President Trump suggested Tuesday recent vandalism at two old Jewish cemeteries may not have been anti-Semitic attacks. Above, headstones pushed off their bases at Mount Carmel Cemetery in Philadelphia, Feb. 27, 2017. Tom Mihalek/Reuters

UPDATE: 9:15 p.m. EST — In his first address to a joint session of Congress, President Donald Trump Tuesday roundly condemned recent anti-Semitic incidents and other hate crimes.

"Recent threats targeting Jewish community centers and vandalism of Jewish cemeteries, as well as last week's shooting in Kansas City, remind us that while we may be a nation divided on policies, we are a country that stands united in condemning hate and evil in all its forms," Trump said.

Original story

Despite claiming he’s the “least anti-Semitic” person around, President Donald Trump suggested Tuesday the wave of anti-Semitic incidents in the U.S. could be so-called false flags perpetrated by Jews themselves to make his administration look bad.

Trump, speaking before a group of 47 state attorneys general in Washington said the incidents, which included vandalism at old Jewish cemeteries in St. Louis and Philadelphia and bomb threats at Jewish community centers, could be something other than anti-Semitism, Pennsylvania Attorney General Josh Shapiro said after the meeting.

He quoted Trump as saying “the reverse can be true” and “someone’s doing it to make others look bad.” Shapiro, who is Jewish, said he thought the comment was “a bit curious.” Shapiro said before making the odd remarks, Trump earlier condemned the anti-Semitic incidents as “reprehensible,” BuzzFeed News reported.

Philly.com quoted a White House official as saying Trump will address the issue directly Tuesday during his appearance before a joint session of Congress.

During his news conference Feb. 17, Trump denied he’s anti-Semitic.

“I am the least anti-Semitic person that you've ever seen in your entire life,” Trump said in deflecting a question about bomb threats against Jewish community centers.

Jewish groups have worried about the influence of White House chief political strategist Stephen Bannon, former head of the alt-right Breitbart News, which has provided a platform for anti-Jewish invective.

The Anne Frank Center reacted to the remarks, saying if true, Trump “has gone over the anti-Semitic deep end.

Senate Minority Leader Chuck Schumer, D-N.Y., called Trump’s statement “absurd and obscene.”

The Anti-Defamation League also condemned the report.
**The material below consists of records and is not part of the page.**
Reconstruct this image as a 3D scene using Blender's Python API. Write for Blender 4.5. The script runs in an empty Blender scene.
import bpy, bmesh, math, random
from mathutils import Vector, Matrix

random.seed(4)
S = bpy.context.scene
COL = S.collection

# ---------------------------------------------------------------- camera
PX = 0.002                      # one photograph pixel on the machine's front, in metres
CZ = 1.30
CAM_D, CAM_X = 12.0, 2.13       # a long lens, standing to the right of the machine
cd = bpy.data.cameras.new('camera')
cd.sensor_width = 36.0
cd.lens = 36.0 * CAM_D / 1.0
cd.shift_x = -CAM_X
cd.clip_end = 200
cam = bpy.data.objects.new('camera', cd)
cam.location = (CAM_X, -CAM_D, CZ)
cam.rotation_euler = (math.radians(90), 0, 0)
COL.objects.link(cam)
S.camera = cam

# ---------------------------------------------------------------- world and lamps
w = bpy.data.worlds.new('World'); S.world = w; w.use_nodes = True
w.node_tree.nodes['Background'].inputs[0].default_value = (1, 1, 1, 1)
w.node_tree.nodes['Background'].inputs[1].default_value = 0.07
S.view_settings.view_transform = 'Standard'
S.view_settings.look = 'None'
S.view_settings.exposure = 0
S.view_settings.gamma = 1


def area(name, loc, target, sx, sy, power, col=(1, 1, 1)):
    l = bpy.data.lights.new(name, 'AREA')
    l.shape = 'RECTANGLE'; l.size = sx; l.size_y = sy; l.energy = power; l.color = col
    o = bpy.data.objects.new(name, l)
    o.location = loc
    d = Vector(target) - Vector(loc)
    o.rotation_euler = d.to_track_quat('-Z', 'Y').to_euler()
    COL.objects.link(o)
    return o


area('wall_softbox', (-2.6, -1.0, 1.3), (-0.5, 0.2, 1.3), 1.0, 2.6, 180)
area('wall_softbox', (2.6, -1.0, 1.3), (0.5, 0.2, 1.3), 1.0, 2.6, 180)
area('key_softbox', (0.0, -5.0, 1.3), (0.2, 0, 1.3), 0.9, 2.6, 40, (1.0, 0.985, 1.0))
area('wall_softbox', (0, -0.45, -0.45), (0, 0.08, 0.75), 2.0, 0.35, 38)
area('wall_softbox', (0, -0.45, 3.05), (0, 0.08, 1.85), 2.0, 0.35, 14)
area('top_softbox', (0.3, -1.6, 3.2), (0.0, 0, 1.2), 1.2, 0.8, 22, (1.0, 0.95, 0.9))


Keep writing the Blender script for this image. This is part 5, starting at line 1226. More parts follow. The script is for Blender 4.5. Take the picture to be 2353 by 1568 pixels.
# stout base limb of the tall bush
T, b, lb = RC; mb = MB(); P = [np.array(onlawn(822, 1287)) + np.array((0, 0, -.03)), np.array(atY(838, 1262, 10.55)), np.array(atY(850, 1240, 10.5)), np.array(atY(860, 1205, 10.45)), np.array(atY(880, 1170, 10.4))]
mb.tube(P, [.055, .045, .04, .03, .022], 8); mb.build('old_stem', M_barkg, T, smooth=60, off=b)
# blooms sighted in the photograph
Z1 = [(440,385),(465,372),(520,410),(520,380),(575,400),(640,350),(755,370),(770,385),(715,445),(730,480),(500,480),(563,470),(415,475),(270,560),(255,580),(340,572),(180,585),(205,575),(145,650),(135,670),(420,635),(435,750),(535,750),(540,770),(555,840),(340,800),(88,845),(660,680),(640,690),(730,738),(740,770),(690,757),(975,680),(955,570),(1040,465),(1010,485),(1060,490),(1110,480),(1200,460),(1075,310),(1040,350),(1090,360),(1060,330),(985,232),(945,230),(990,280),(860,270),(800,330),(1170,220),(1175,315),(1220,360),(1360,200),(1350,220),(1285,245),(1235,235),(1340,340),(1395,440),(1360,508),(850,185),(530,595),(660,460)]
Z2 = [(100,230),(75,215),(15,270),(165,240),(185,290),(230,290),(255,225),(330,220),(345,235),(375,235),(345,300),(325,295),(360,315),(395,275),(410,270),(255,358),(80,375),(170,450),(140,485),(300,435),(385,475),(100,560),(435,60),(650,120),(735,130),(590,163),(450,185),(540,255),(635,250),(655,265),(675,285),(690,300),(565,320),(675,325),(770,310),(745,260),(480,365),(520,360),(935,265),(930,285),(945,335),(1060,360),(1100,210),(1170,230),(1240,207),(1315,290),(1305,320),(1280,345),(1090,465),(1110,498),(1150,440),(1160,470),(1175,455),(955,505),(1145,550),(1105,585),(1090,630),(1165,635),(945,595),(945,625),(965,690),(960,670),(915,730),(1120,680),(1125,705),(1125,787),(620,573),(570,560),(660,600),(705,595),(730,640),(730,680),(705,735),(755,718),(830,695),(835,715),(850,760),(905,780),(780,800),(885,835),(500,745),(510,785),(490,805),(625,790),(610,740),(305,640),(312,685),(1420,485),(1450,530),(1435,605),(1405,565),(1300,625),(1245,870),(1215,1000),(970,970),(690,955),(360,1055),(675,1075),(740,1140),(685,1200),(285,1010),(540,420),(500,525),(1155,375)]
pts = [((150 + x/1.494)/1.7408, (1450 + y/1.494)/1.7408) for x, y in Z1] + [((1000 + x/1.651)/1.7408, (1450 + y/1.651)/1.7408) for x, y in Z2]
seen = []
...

"We are astonished by what the president reportedly said. It is incumbent upon the White House to immediately clarify these remarks. In light of the ongoing attacks on the Jewish community, it is also incumbent upon the president to lay out in his speech tonight [Tuesday] his plans for what the federal government will do to address this rash of anti-Semitic incidents,” Jonathan Greenblatt, CEO of ADL, said in a statement.